Laksa at Home: Practical Advice

While the list of ingredients may seem daunting, curry laksa is actually a very forgiving dish once you understand its structure. The rempah can be made ahead—up to three days in the refrigerator or three months in the freezer—so you can break the work into manageable sessions. The broth improves with time, so making it a day ahead actually produces better results. And many of the toppings (shrimp, tofu puffs, hard-boiled eggs) can be prepared in advance.

The one element that must be fresh is the garnish. A handful of Vietnamese mint (daun kesum), a sprig of cilantro, and a squeeze of lime added just before serving elevate the entire bowl from good to extraordinary.
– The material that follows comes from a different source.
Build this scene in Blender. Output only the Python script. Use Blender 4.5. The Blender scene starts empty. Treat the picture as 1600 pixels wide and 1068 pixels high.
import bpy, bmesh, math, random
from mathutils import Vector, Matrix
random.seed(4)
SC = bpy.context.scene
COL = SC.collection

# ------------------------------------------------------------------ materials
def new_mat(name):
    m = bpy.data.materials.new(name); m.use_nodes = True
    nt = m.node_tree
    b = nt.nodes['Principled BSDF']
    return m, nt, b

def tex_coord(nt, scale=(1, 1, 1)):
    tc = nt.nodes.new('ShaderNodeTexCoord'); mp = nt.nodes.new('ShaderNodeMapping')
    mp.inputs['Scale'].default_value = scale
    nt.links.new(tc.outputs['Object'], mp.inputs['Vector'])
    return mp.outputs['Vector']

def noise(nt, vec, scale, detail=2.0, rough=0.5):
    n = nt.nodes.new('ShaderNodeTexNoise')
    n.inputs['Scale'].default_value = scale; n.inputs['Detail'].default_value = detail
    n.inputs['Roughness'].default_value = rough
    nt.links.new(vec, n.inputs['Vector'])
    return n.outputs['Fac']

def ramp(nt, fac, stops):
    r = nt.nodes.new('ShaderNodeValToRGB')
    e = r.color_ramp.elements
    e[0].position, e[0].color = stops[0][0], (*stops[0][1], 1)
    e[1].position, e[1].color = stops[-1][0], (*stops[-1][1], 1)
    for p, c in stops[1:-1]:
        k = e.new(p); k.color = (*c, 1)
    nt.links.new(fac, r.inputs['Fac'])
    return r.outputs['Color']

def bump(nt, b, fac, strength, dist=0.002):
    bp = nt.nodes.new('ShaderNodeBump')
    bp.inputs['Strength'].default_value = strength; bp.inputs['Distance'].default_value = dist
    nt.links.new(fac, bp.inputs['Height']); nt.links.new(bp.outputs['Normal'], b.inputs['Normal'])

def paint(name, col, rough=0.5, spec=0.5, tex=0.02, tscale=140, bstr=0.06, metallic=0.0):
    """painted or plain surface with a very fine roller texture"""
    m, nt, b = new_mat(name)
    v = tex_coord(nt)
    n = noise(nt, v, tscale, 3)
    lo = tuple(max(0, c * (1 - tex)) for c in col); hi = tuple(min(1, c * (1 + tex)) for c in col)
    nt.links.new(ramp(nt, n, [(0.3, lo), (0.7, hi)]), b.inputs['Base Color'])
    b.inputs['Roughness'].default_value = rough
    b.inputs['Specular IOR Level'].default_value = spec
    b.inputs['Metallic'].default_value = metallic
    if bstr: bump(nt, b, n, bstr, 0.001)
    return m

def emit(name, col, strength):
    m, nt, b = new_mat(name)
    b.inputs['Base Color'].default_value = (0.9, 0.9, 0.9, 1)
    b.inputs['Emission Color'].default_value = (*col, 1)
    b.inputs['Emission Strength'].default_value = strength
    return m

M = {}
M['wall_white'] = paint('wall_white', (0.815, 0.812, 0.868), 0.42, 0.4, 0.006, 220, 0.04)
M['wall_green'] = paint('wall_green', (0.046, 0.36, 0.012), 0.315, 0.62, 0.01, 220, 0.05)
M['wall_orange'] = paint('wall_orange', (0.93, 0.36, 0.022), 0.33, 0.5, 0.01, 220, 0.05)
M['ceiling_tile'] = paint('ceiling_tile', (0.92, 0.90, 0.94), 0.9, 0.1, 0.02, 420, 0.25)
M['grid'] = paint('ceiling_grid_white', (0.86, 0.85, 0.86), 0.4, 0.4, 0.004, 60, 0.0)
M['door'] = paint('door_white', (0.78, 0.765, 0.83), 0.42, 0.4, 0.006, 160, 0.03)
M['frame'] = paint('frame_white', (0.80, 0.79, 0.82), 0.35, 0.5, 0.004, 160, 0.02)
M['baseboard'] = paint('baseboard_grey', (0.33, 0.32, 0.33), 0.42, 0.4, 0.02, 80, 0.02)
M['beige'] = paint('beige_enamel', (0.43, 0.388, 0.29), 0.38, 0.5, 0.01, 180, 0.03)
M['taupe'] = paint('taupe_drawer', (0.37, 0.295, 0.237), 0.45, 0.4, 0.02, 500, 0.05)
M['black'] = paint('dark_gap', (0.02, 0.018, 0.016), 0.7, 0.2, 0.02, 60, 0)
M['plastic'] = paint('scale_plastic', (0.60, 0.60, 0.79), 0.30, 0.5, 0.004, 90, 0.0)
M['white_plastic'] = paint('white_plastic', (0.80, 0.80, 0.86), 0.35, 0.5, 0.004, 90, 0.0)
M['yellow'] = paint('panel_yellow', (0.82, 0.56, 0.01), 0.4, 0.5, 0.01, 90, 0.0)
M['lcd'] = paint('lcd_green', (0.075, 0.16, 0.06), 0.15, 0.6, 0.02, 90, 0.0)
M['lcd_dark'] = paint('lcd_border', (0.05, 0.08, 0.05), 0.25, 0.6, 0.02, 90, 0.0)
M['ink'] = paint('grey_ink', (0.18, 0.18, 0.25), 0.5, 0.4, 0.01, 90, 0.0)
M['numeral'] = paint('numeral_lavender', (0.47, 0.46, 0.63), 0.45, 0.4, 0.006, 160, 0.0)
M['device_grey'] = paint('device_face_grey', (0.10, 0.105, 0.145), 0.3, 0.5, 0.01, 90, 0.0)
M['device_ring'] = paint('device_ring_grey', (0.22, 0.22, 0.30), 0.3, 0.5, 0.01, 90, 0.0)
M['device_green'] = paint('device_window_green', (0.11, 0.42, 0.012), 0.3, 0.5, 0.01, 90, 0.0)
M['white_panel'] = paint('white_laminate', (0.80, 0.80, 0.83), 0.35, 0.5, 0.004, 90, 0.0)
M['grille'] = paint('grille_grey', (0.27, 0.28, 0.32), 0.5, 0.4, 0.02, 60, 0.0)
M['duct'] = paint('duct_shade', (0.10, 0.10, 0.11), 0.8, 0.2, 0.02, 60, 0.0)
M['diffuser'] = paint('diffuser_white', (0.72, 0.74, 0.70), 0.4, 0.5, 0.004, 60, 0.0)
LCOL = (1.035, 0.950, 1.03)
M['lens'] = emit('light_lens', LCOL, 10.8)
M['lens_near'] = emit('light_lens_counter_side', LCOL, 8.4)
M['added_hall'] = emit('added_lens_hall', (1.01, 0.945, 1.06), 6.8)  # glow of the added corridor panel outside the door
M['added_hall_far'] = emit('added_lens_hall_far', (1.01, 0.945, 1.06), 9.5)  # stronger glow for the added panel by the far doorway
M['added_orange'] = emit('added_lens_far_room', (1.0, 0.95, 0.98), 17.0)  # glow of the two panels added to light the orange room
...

These fresh elements provide the brightness and herbaceous lift that prevent the rich coconut broth from becoming cloying. Without them, the soup is heavy and one-dimensional. With them, it is alive.

Chef's Tip

When reheating leftover laksa broth, never let it reach a full boil—gentle simmering preserves the coconut milk's texture and prevents it from separating or becoming oily. If the broth has thickened in the refrigerator, add a splash of chicken stock or water to restore its original consistency.

A Bowl That Tells a Story

Every bowl of curry laksa carries within it the history of the Malay Peninsula: Chinese merchants who sailed south with their woks and their noodles, Malay villagers who cultivated coconut palms and chilies, Indian traders who brought coriander and cumin across the Bay of Bengal. It is a dish born of migration, adaptation, and the beautiful human impulse to combine the familiar with the foreign and create something neither could have produced alone.

When I make curry laksa in my restaurant kitchen in Kuala Lumpur, I think of Mak Cik Kiah and her battered cart in Penang. I think of my grandmother, who could identify every ingredient in a bowl of laksa by smell alone. And I think of that seven-year-old boy on a plastic stool, tasting the world for the first time in a single, extraordinary spoonful. That is the power of curry laksa—it is not just a soup. It is a story, a history, and a home, all served in one bowl.